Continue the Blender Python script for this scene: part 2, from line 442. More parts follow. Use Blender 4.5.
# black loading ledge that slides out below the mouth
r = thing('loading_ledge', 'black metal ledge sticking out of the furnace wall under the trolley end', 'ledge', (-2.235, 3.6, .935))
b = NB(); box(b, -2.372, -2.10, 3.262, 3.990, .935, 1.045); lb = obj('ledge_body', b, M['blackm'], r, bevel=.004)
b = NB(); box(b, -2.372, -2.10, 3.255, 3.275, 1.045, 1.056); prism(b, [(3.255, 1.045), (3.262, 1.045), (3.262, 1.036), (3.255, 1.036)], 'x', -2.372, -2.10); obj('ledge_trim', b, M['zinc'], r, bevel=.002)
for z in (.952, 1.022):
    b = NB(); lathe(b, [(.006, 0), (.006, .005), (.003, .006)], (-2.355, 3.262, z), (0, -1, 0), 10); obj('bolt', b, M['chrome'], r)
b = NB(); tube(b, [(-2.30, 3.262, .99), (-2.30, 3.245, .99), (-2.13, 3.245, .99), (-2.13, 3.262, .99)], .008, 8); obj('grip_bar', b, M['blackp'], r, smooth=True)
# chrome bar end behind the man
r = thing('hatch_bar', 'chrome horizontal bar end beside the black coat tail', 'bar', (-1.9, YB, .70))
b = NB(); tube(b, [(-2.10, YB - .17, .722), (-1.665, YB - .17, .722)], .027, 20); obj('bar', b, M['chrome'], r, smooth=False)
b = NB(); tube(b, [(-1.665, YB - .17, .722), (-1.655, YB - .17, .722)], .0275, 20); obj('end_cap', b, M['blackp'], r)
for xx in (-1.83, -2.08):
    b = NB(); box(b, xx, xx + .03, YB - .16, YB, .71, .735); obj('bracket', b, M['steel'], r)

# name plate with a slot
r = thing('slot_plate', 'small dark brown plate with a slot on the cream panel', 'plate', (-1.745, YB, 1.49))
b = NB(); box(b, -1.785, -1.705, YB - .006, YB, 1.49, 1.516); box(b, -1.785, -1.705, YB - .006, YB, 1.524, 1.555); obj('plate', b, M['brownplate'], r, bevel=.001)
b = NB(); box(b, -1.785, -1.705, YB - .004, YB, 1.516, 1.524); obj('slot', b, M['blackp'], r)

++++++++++

Task statement: Repeat every line of the data, exactly and in full.

Solution below:
Continue the Blender Python script for this scene: part 2, from line 442. More parts follow. Use Blender 4.5.
# black loading ledge that slides out below the mouth
r = thing('loading_ledge', 'black metal ledge sticking out of the furnace wall under the trolley end', 'ledge', (-2.235, 3.6, .935))
b = NB(); box(b, -2.372, -2.10, 3.262, 3.990, .935, 1.045); lb = obj('ledge_body', b, M['blackm'], r, bevel=.004)
b = NB(); box(b, -2.372, -2.10, 3.255, 3.275, 1.045, 1.056); prism(b, [(3.255, 1.045), (3.262, 1.045), (3.262, 1.036), (3.255, 1.036)], 'x', -2.372, -2.10); obj('ledge_trim', b, M['zinc'], r, bevel=.002)
for z in (.952, 1.022):
    b = NB(); lathe(b, [(.006, 0), (.006, .005), (.003, .006)], (-2.355, 3.262, z), (0, -1, 0), 10); obj('bolt', b, M['chrome'], r)
b = NB(); tube(b, [(-2.30, 3.262, .99), (-2.30, 3.245, .99), (-2.13, 3.245, .99), (-2.13, 3.262, .99)], .008, 8); obj('grip_bar', b, M['blackp'], r, smooth=True)
# chrome bar end behind the man
r = thing('hatch_bar', 'chrome horizontal bar end beside the black coat tail', 'bar', (-1.9, YB, .70))
b = NB(); tube(b, [(-2.10, YB - .17, .722), (-1.665, YB - .17, .722)], .027, 20); obj('bar', b, M['chrome'], r, smooth=False)
b = NB(); tube(b, [(-1.665, YB - .17, .722), (-1.655, YB - .17, .722)], .0275, 20); obj('end_cap', b, M['blackp'], r)
for xx in (-1.83, -2.08):
    b = NB(); box(b, xx, xx + .03, YB - .16, YB, .71, .735); obj('bracket', b, M['steel'], r)

# name plate with a slot
r = thing('slot_plate', 'small dark brown plate with a slot on the cream panel', 'plate', (-1.745, YB, 1.49))
b = NB(); box(b, -1.785, -1.705, YB - .006, YB, 1.49, 1.516); box(b, -1.785, -1.705, YB - .006, YB, 1.524, 1.555); obj('plate', b, M['brownplate'], r, bevel=.001)
b = NB(); box(b, -1.785, -1.705, YB - .004, YB, 1.516, 1.524); obj('slot', b, M['blackp'], r)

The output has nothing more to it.